Another character, Saint, is also a Black high school student. His mother has died, and he is caring for his brother and their sick (and very difficult) father. It’s a tough life, but Saint has a passion for art, specifically drawing. They both feel stuck. But when Naomi and Saint become friends, they start to show each other that there are options for life they hadn’t considered.  

Just as writing and storytelling helped Matthew see his path, he wants his work to do the same for his readers.  

“When people read Until We Break, I hope what they take away is, as people, we evolve and change constantly. That’s not something to be afraid of. Sometimes it takes the things we love to fall apart and turn on us for us to grow and change and evolve.”

That’s the impact Matthew hopes to make. But it works both ways. Matthew got to this point because of the impact other writers had on him, including Jamaican poets Olive Senior and James Berry, as well as high-profile American novelists Toni Morrison, James Baldwin and Cassandra Clare.
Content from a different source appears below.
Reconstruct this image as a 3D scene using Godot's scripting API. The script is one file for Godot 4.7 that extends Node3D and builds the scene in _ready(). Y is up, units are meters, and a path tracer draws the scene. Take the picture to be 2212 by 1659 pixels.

“I learned to write from other writers. I started off as a reader. Early on, I was always noticing the power of storytelling and how people specifically use that power to engage audiences. I was very keen about that without ever actually knowing it. My development as a writer began to look a lot more deliberate when I began to take literature courses in high school, and I began to pay more attention to literary techniques and devices.”

He also praises Wattpad, a popular digital platform for creative writers (and the publisher of Until We Break).    

“With other writers, we had a kind of book club, where we were able to read each other’s stories and give feedback about what worked and what didn’t. Every writer needs that kind of sounding board. That is very much impact. That experience has been a very important part of my journey.”

Matthew is thankful he was able to take part in a similar writer exchange during his term as Western’s Student Writer-in Residence.  

“That was impact in action. Students would come to my office, and we would talk about writing, and I’d offer advice on their work. It was an honour to be able to lend my expertise from my brief life as a writer to the students, to empower them and help them keep their writing torch going.”

He also hopes his work can contribute to conversations about the Black experience.

“How do people identify, and is that identification necessary or important to the work they’re producing? I think it is necessary. Being Black and, specifically, Caribbean, it’s important to me that I engage with what it means to come from the place I come from, and that the stories I’m telling are truthful to the experiences of me and my family and my ancestors and the people who look and talk and dress like me.”

And, in that spirit, he’s especially taken with the reaction he’s received about Naomi in Until We Break.

“Mothers of young Black ballet dancers have told me the book makes them feel like their daughters have a place in the world and that it’s impactful to see someone else enduring the processes and the challenges their daughters are going through. And together, I think we forge something really beautiful outside of the work itself. There’s also some community building that takes place, and I’m lucky I’m able to be a part of that.”